Maybe if we watch it for another thousand years or two, we might pick up on the town coming together in the spirit of generosity.  I mean, surely we'd eventually learn some decency from a two thousand year old Christmas story, right?

The Late Show with David Letterman - Christmas Eve, 2014

I have been watching Letterman's late night shows since the early 80s.  Somewhere along the line, I realized that his Christmas Eve show was a tradition for me.  As the show had become a tradition for me, it was developing its own traditions.  Somewhere along the line, Paul Schaffer was allowed to indulge his most Phil Spector fantasies and bring Darlene Love in to sing Christmas (Baby Please Come Home) and it was amazing and demanded to be repeated every Christmas until the end of time, or at least the show.  I think it was pretty early on when Paul first told his story about the Sonny & Cher Christmas Special, and I missed it if I didn't hear it every year.  After the move to CBS, the meatball on the Empire State Building on the pizza on the Christmas tree became a tradition, and then Dave & Jay Thomas' Quarterback Challenge made them part of a bigger tradition -- a tradition that includes the Greatest Talk Show Story Ever Told.

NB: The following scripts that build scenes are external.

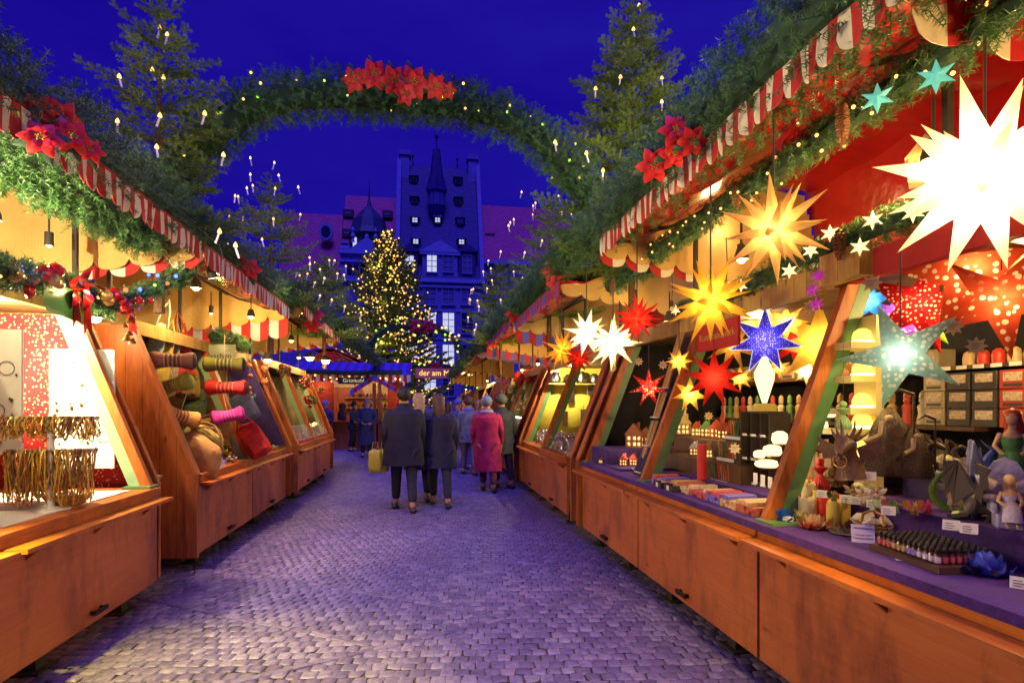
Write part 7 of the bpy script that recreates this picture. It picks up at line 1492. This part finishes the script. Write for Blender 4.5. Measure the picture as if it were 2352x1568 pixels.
for k in range(20): MB().ball((2.15+rnd.random()*.2, 11.4+k*.075, .95+rnd.random()*.15), .035, 8).build('pastry', [CL[1], CL[5], GOLD][k % 3], root, smooth=True)
for k in range(3): neckr = MB().ball((0, 0, 0), .15, 10, sq=(1, 1, 1.2)).build('gingerbread_heart', pm((.42, .03, .02), .5, .3, 30, name='red_icing'), smooth=True); neckr.location = at(1190+22*k, 870-6*k, Y=13.0); tag(neckr, ['left', 'middle', 'right'][k]+' red sugar-heart bundle hanging in the third right stall', 'sweets', 'red hanging hearts')

# ---------------------------------------------------------------- cross stall with kale sign, porch, sign over the street
def cross_stall():
    Y = 21.0; x0, x1 = at(690, 900, Y=Y).x, at(925, 900, Y=Y).x; R = thing('market_stall', ((x0+x1)/2, Y, 0), 'red kale stall with blue striped roof facing down the street', 'market stall', 'wooden market stalls')
    zt, zr = at(800, 835, Y=Y).z, at(800, 868, Y=Y).z
    MB().box(x0, x1, Y, Y+.06, -.012, 1.0).build('counter_panel', W_P, R); MB().box(x0, x1, Y-.25, Y+.3, 1.001, 1.05).build('counter_top', W_H, R)
    MB().box(x0, x1, Y+2.2, Y+2.25, -.012, zr).build('back_wall', pm((.62, .45, .10), .7, name='yellow_wall'), R)
    for xa, xb in ((x0, x0+1.15), (x1-.55, x1)): MB().box(xa, xb, Y+.07, Y+.12, 1.06, zr).build('red_wall', pm((.42, .03, .02), .6, name='red_wall_paint'), R)
    m = MB(); n = 26
    for k in range(n):
        xa = x0-.3+(x1-x0+.6)*k/n; xb = x0-.3+(x1-x0+.6)*(k+1)/n; m.add([(xa, Y-.5, zr+.1), (xb, Y-.5, zr+.1), (xb, Y+1.2, zt+.15), (xa, Y+1.2, zt+.15)], [(0, 1, 2, 3)], k % 2)
    rf = m.build('roof', (BLUE_CL, pm((.20, .03, .30), .7, name='purple_stripe')), R); rf.modifiers.new('t', 'SOLIDIFY').thickness = .03
    v = MB(); scallop(v, Y-.5, x0-.3, x1+.3, zr+.1, zr-.10, zr-.10, .26, .07, 'X', alt=True); v.build('front_valance', (RED_CL, WHITE_CL), R)
    for k in range(2): z = 1.5+.4*k; MB().box(x0+1.3, x1-.6, Y+1.9, Y+2.19, z, z+.03).build('shelf', W_Y, R)
    lamp('light', ((x0+x1)/2-.4, Y+.9, zr-.15), 42, WARM, .08, R); lamp('light', (x1-.5, Y+.9, zr-.15), 28, WARM, .08, R); lamp('front_light', (x0+.7, Y-.4, zr-.25), 14, WARM, .08, R)
    for i in range(26):
        o = MB().lathe([(.04, 0), (.05, .02), (.05, .12), (.03, .16)], n=8).build('mug', [DARK, pm((.3, .05, .04), name='mug_red')][i % 2]); o.location = (x0+1.45+(i % 13)*.14, Y+2.02, 1.531+.4*(i//13)); tag(o, 'one of the dark mugs on the shelves of the kale stall', 'mug', 'mugs in the kale stall')
    c = at(812, 874, Y=Y-.62); s_ = signboard(c, 1.05, .24, 0, 'Grünkohl', .19, pm((.03, .04, .02), .6, name='dark_sign_board'), em((.9, .75, .3), .8, 'sign_gold'), 'dark sign lettered Grünkohl under the striped valance')
    garland([(x0-.2, Y-.55, zr+.2), ((x0+x1)/2, Y-.6, zr+.15), (x1, Y-.55, zr+.2)], .16, 'dark fir garland along the roof edge of the kale stall', per_m=70, nw=.008, dens=90)
    fairy([(x0, Y-.6, zr-.05), (x1, Y-.6, zr-.05)], 22, .05, 'string of warm lights on the kale stall', [B_C, B_W], .03)
    # porch
    Yp = 19.4; ax, az = at(860, 862, Y=Yp).x, at(860, 862, Y=Yp).z; lx, rx, ez = at(804, 900, Y=Yp).x, at(923, 900, Y=Yp).x, at(860, 898, Y=Yp).z
    Pp = thing('porch', (ax, Yp, 0), 'small gabled porch with blue and red striped gable edges', 'porch'); m = MB()
    for (ex_, s_) in ((lx, -1), (rx, 1)):
        for k in range(7):
            t0, t1 = k/7, (k+1)/7; a, b = Vector((ax+(ex_-ax)*t0, Yp, az+(ez-az)*t0)), Vector((ax+(ex_-ax)*t1, Yp, az+(ez-az)*t1)); m.hexa([a+Vector((0, 0, -.16)), b+Vector((0, 0, -.16)), b+Vector((0, .03, -.16)), a+Vector((0, .03, -.16)), a, b, b+Vector((0, .03, 0)), a+Vector((0, .03, 0))], k % 2)
    m.build('striped_edge', (BLUE_CL, RED_CL), Pp)
    for ex_ in (lx, rx): m = MB().add([(ax, Yp+.04, az), (ex_, Yp+.04, ez), (ex_, Yp+1.3, ez), (ax, Yp+1.3, az)], [(0, 1, 2, 3)]).build('roof', BLUE_CL, Pp); m.modifiers.new('t', 'SOLIDIFY').thickness = .03
    for px in (860, 873): x = at(px, 900, Y=Yp+.2).x; MB().box(x-.06, x+.06, Yp+.1, Yp+.22, -.012, az-.25).build('post', W_POST, Pp)
    MB().box(lx+.1, rx-.1, Yp+.1, Yp+.3, 1.0, 1.05).build('rail_board', W_H, Pp)
    lamp('light', (ax+.5, Yp+.9, ez+.15), 14, WARM, .08, Pp)
cross_stall()
c = at(1012, 857, Y=36.4); r = thing('sign', c, 'glowing sign with Gothic letters over the end of the street', 'sign'); MB().box(c.x-1.6, c.x+1.6, c.y, c.y+.08, c.z-.32, c.z+.32).build('board', pm((.25, .08, .12), name='sign_board_red', emit=(.4, .08, .1), es=.25), r)
t = lettering('der am Markt', .50, c+Vector((0, -.02, 0)), (PI/2, 0, 0), em((1, .66, .18), 1.5, 'lit_letters'), r, .02)
for x_ in (c.x-1.5, c.x+1.5): MB().box(x_-.06, x_+.06, c.y+.1, c.y+.2, -.012, c.z+.3).build('post', W_DK, r)

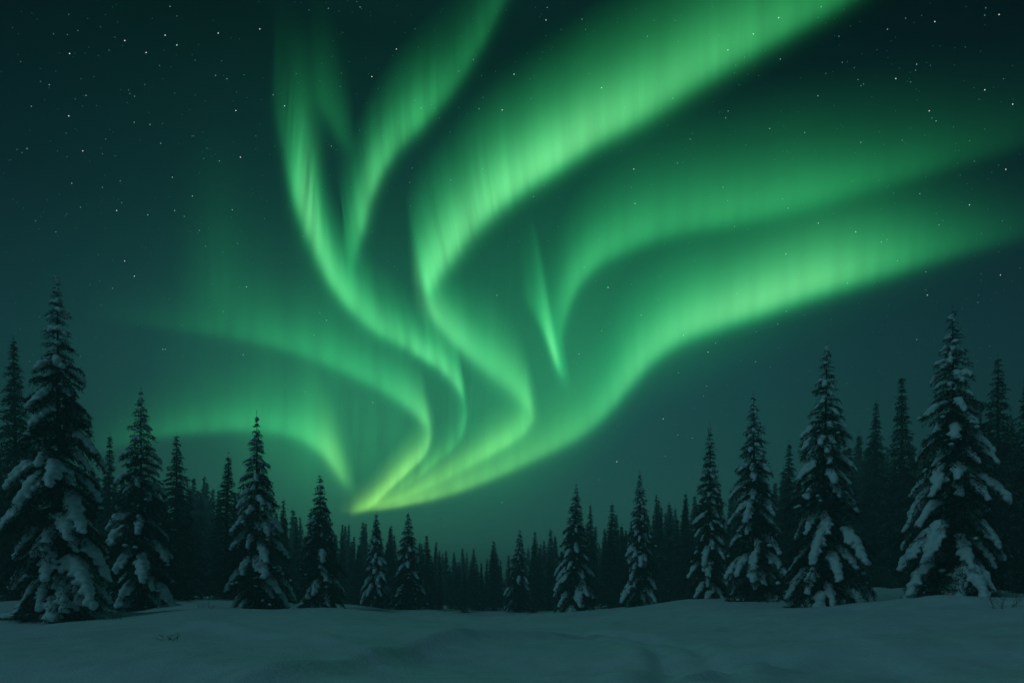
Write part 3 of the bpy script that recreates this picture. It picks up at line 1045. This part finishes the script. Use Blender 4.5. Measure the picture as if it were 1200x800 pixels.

That show is gone now, but I made sure to save a copy of last year's episode.  I will be watching it every Christmas Eve for years to come.  It's a tradition.

Christmas Day

Elf -2003

Elf is an explosion of fun like the presents and wrapping paper spilled all over the floor on Christmas morning, and that's why I watch it on Christmas Day.  It takes all of the syrupy sweetness that can so often become unbearable, and makes it all work.